### Short problem
Copy verbatim the block of lines in the entries below whose first line contains "wood_mat('louvre_wood', *LW)" and whose last line contains "wood_mat('gate_wood_upright', *GWD, False)". Leave out all other lines.

(Dataset rows)
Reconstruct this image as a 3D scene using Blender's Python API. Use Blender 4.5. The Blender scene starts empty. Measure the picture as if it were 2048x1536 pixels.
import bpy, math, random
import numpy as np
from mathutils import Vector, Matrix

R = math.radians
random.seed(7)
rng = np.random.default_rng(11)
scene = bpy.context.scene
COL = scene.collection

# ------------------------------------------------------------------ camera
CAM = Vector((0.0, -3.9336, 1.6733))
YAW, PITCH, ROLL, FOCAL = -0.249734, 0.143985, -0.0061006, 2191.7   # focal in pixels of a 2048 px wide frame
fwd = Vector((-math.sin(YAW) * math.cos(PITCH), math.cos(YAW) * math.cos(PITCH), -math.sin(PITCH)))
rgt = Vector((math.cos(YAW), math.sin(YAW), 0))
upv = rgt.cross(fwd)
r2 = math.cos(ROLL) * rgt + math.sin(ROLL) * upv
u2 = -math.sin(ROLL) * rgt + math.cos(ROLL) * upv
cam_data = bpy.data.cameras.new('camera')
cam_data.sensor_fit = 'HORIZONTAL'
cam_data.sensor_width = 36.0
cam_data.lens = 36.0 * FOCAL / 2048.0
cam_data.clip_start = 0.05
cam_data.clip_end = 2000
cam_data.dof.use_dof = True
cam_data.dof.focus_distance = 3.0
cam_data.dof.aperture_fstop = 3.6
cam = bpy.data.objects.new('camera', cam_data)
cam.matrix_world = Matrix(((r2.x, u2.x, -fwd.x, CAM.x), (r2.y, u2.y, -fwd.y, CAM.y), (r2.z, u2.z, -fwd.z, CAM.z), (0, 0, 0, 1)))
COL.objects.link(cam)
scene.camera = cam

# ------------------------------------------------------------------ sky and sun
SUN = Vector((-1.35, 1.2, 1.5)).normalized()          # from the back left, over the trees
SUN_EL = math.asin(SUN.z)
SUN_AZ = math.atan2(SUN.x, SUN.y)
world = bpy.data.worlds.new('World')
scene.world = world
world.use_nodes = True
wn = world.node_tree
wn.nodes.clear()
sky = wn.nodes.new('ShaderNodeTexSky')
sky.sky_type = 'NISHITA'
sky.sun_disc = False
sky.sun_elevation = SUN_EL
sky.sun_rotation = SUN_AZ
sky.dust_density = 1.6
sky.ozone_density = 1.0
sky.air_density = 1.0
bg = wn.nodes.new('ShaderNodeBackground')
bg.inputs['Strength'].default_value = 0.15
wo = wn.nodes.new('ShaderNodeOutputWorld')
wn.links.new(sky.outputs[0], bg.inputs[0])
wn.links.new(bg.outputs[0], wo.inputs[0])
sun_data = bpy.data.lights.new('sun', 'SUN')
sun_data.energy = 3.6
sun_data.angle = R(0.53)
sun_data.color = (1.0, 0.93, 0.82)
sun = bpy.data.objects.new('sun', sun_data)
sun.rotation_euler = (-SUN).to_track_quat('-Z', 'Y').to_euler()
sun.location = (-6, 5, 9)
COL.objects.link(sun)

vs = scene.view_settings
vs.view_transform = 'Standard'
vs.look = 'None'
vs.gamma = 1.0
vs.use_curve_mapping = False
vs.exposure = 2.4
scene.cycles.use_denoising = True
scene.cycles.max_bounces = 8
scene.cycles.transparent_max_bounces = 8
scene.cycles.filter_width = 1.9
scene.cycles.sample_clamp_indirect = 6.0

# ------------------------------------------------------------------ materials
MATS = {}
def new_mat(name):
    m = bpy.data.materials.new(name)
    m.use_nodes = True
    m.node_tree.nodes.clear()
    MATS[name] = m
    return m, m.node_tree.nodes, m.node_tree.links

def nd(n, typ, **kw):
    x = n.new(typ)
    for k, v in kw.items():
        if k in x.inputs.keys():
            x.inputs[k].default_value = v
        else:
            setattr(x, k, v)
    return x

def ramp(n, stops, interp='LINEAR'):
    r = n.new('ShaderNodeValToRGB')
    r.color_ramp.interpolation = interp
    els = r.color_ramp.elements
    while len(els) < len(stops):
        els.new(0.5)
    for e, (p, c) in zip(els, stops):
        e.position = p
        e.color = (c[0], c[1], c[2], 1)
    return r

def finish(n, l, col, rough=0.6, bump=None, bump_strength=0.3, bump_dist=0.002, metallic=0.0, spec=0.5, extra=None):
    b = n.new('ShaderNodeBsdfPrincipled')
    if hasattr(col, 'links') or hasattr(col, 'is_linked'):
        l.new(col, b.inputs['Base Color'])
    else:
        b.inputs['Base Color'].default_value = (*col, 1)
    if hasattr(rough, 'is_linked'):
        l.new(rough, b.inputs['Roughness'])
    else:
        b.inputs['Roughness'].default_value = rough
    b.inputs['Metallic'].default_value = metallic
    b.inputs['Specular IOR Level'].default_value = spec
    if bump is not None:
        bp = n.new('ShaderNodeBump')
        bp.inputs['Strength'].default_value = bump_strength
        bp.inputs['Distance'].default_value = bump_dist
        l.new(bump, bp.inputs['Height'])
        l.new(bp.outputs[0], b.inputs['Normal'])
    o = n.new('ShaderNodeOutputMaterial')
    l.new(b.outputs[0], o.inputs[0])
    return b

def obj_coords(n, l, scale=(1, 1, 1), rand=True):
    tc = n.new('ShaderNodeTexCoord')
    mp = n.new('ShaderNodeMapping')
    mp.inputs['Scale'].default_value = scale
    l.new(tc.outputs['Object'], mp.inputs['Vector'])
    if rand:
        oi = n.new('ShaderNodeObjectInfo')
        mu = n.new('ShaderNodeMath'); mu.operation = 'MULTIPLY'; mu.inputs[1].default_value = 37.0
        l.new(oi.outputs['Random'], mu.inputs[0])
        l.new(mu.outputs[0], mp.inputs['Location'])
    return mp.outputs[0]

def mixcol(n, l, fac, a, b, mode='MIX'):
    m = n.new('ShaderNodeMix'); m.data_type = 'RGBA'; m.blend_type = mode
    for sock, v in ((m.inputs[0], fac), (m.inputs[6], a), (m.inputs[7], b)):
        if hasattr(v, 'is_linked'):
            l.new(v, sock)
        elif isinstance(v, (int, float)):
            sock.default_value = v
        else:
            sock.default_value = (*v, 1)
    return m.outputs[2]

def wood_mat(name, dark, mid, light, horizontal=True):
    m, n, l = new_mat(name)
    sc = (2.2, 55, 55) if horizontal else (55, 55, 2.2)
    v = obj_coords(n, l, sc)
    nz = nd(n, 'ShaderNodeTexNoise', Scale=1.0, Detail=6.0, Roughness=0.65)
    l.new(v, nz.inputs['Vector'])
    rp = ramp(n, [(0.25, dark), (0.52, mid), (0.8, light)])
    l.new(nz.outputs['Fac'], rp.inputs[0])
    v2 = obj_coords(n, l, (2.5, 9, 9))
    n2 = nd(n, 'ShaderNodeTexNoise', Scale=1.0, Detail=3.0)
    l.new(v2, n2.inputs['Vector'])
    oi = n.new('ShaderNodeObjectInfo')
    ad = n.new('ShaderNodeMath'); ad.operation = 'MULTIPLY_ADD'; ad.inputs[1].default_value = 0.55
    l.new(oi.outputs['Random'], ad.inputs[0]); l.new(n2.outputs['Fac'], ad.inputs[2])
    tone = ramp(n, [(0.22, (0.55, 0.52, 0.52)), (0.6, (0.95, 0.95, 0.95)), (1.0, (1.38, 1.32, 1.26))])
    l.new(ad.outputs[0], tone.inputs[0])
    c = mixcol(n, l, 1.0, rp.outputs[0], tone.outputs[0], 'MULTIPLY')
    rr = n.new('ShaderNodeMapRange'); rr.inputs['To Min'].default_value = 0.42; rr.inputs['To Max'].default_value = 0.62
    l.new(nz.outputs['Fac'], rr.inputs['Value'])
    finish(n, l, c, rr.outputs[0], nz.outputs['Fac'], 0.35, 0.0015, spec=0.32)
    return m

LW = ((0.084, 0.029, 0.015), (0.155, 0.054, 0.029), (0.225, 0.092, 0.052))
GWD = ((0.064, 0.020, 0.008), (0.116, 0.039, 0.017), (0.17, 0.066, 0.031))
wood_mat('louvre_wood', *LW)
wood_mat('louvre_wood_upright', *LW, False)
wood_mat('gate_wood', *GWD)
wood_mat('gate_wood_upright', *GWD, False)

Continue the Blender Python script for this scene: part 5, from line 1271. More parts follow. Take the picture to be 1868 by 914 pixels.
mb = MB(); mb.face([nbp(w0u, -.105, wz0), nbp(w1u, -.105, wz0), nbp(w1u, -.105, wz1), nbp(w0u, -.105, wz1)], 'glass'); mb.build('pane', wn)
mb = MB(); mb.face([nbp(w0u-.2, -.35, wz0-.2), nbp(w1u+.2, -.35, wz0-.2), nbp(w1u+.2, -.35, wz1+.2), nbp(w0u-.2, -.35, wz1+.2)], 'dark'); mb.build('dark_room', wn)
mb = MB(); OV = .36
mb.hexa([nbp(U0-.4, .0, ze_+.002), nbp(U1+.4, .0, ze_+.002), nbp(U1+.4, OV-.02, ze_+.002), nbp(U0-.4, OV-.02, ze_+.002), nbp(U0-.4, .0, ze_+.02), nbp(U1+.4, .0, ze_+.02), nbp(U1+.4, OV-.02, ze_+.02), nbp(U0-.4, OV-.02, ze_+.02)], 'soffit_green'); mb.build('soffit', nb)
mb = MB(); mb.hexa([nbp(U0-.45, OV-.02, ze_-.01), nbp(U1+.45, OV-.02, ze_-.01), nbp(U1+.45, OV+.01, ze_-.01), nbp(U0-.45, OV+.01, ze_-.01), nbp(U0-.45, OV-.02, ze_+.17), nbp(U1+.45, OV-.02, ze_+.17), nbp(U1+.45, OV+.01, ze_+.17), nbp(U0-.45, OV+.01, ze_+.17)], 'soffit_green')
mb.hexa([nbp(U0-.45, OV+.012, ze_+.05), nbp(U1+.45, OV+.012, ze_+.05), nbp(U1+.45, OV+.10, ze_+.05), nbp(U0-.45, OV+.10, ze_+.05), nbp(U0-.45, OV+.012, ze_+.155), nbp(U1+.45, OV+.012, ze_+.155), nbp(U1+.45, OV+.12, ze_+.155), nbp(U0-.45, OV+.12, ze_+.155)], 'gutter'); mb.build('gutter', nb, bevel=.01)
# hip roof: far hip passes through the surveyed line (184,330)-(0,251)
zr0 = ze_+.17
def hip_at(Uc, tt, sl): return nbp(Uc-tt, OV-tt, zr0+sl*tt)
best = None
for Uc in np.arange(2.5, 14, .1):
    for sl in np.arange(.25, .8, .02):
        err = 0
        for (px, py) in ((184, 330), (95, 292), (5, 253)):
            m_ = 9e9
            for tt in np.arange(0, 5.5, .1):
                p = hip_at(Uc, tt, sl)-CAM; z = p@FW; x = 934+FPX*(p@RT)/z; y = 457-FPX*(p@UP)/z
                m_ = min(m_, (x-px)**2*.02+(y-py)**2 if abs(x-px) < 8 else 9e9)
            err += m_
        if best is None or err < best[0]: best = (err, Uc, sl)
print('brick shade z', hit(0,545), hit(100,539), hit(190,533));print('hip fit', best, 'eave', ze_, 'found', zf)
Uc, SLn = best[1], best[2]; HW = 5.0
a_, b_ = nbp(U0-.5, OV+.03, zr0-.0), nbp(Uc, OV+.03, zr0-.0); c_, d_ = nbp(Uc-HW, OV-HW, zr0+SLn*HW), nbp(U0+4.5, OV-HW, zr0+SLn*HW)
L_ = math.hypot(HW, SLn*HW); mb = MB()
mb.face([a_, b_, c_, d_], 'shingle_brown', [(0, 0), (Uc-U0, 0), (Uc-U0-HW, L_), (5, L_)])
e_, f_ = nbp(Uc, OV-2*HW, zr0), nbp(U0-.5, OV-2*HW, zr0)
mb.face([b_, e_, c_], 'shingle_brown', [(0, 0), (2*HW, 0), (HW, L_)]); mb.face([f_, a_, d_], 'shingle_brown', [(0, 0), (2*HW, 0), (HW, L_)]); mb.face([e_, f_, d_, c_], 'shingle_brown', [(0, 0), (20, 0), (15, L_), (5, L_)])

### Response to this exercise
wood_mat('louvre_wood', *LW)
wood_mat('louvre_wood_upright', *LW, False)
wood_mat('gate_wood', *GWD)
wood_mat('gate_wood_upright', *GWD, False)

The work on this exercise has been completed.